Arab Spring? Yeah, I knew that would happen.
Predicting the future is risky business, but it’s also incredibly valuable. Fortune 500 companies pay big money for “economic intelligence” to help them plan for the next big thing. Governments assemble expensive spy networks to keep one step ahead of their enemies, and two steps ahead of their friends. Ordinary citizens can do all this too, by reading the news. And here are a few decent places to look.
Foreign Affairs. Yes, it looks incredibly stodgy, its pale blue cover untouched by designers since the cold war. But when it comes to far-out futurism, Foreign Affairs is the Rolling Stone of international relations.

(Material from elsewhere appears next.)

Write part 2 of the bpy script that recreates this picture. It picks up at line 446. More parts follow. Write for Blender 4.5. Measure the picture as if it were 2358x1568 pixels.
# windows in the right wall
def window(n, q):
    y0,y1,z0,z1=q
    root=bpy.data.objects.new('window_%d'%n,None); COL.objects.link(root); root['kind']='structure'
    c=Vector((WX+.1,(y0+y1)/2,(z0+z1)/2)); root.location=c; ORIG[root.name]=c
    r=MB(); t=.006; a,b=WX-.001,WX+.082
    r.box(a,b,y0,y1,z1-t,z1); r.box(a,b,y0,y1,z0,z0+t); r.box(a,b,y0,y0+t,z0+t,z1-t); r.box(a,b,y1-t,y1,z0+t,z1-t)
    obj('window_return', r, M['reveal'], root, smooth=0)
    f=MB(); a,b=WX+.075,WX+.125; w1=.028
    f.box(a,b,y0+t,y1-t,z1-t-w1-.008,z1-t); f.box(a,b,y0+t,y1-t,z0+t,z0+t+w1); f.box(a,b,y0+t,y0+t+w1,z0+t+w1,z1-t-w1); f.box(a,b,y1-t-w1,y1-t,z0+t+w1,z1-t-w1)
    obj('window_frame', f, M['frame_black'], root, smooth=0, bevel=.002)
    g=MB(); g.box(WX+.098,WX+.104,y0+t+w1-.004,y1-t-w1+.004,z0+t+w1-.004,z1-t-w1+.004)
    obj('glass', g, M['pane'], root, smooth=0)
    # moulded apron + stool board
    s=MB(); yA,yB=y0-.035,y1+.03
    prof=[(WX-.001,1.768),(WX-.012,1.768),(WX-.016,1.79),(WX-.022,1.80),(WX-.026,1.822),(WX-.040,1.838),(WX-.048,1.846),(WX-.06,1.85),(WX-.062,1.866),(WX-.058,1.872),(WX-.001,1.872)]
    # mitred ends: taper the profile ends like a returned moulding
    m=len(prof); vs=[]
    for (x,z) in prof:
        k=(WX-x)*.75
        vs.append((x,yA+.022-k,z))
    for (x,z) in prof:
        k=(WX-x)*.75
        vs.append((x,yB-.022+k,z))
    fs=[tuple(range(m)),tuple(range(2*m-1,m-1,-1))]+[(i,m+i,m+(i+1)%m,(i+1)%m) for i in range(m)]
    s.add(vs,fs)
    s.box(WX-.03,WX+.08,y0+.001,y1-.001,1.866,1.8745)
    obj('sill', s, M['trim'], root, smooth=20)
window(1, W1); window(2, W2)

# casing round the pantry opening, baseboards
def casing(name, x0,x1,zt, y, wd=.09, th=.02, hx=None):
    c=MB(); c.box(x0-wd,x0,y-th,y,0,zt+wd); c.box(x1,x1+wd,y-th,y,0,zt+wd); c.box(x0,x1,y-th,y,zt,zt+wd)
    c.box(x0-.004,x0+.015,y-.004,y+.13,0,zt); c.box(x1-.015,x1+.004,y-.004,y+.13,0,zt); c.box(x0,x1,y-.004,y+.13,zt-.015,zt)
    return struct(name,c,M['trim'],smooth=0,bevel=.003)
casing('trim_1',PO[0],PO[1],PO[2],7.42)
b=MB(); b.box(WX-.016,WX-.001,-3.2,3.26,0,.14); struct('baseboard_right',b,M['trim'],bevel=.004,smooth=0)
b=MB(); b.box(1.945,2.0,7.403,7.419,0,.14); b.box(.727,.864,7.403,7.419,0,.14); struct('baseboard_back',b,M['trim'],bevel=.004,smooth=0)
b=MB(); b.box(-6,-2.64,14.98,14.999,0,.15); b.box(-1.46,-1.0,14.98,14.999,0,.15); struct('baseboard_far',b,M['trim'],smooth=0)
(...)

When Samuel Huntington wrote his “Clash of Civilizations” piece in the summer edition of Foreign Affairs in 1993, he predicted the broader outlines of September 11, 2001.
This month, Foreign Affairs has published a veritable Pirelli’s calendar of wonkish delight with its collection of “Eleven Foreign Policy Insights.” Check out Stewart M. Patrick’s piece from this list, called “How does the debt debate affect foreign aid?” Even though the article was originally published in July of 2011, it still reads like today's news, and it suggests a decline in US influence abroad.
While it’s easy to dismiss a piece because of its failure to predict events – as many do with Francis Fukuyama’s 1989 “End of History” piece in the National Interest – such articles still have value in looking at present events and drawing trajectories into the future.